The Multihoming Myth: Why Splitting Your Wealth Can Cost More Than It’s Worth

Contributed by: Brandon Bauer, CFP®

In an era of flexibility and choice, even wealth management clients are rethinking what loyalty means. Today’s high-net-worth investors—especially heirs inheriting substantial assets—are increasingly “multihoming,” dividing their wealth among multiple advisors or firms.

It’s an understandable impulse. After all, more perspectives might seem like more protection. Multiple advisors could mean a broader range of expertise, or perhaps a safeguard against bias. And for a generation that values transparency and control, the idea of spreading assets can feel empowering.

But beneath the surface, this approach often creates more complexity than clarity. The truth is that managing your financial life across several firms can lead to inefficiencies, higher costs, and blind spots that undermine long-term goals.

The Allure of Multihoming

The next generation of investors grew up with more access to information—and more digital tools—than any before them. They’re comfortable comparison-shopping, switching brands, and expecting real-time service. When it comes to managing wealth, they apply the same logic: one advisor for investments, another for taxes, maybe a third for philanthropy.

It’s easy to see the appeal. Having multiple voices at the table can feel like diversification—a way to make sure no single viewpoint dominates your financial future. But unlike diversifying a portfolio, diversifying your advisors doesn’t always reduce risk. Sometimes, it multiplies it.

The Hidden Costs of Splitting Your Wealth

While the intent is strategic, the outcomes of multihoming can be counterproductive. When several advisors work in isolation, your plan can quickly become fragmented.

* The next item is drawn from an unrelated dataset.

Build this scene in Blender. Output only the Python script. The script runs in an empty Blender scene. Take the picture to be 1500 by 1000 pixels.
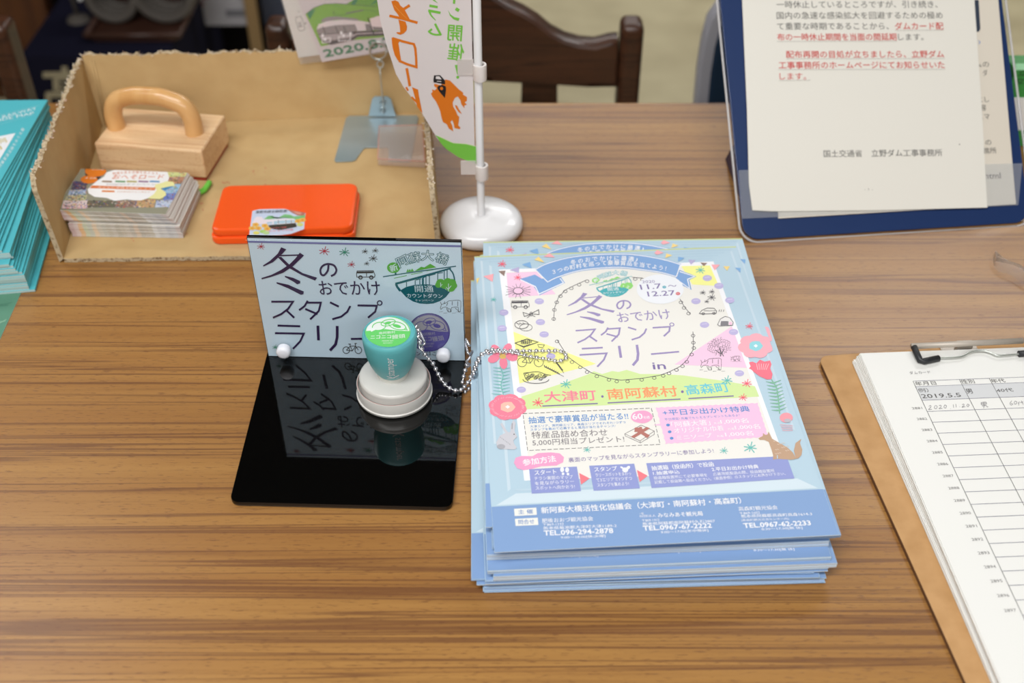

  • Disjointed Strategy: Without a single point of coordination, it’s easy for advisors to make conflicting decisions. One might lean conservative while another pursues growth, leaving your portfolio directionless.
  • Tax Inefficiencies: A lack of communication can mean missed opportunities to offset gains or manage distributions effectively. You could end up paying more tax than necessary simply because your advisors aren’t comparing notes.
  • Higher Fees: Many firms offer pricing breakpoints based on total assets under management. Splitting accounts across multiple institutions may prevent you from qualifying for those discounts, raising your total cost.
  • Redundant Holdings: Overlapping investment choices across firms can create hidden concentration risk, diluting the benefits of true diversification.
  • Weakened Accountability: When everyone manages part of the plan, no one is fully responsible for the outcome. That makes it harder to track performance, identify issues, or make timely adjustments.

What feels like empowerment can easily become inefficiency. Instead of broadening control, clients may end up with a plan that’s harder to oversee and more expensive to maintain.

Why Cohesion Matters

True wealth management isn’t about collecting opinions—it’s about creating alignment. A cohesive strategy allows every part of your financial life to work together: investments, taxes, estate planning, philanthropy, and cash flow.

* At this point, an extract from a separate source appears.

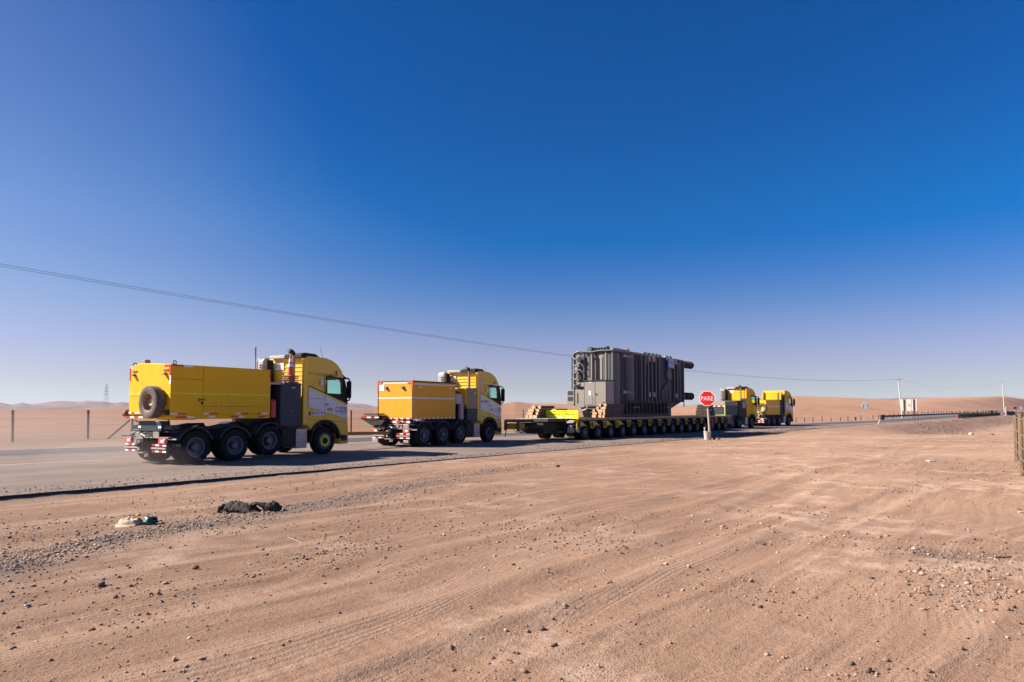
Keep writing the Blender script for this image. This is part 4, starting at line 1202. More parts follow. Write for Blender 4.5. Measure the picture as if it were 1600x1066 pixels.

When a single advisory team has full visibility, they can make proactive decisions—like harvesting losses to offset gains or adjusting asset location for better tax efficiency. The result is not just simplicity, but strategy.

And coordination doesn’t have to mean limitation. A modern, collaborative advisory relationship should still offer transparency, digital tools, and open dialogue—without sacrificing cohesion or cost-effectiveness.

The Bottom Line

More advisors don’t necessarily mean more insight. In fact, too many voices can drown out the clarity needed to move forward with confidence.

The strongest financial plans are not the ones with the most opinions—they’re the ones with the most alignment.

If your financial life feels fragmented or overly complex, it may be time to step back and reconnect the pieces. Cohesion, not complication, is what drives long-term success.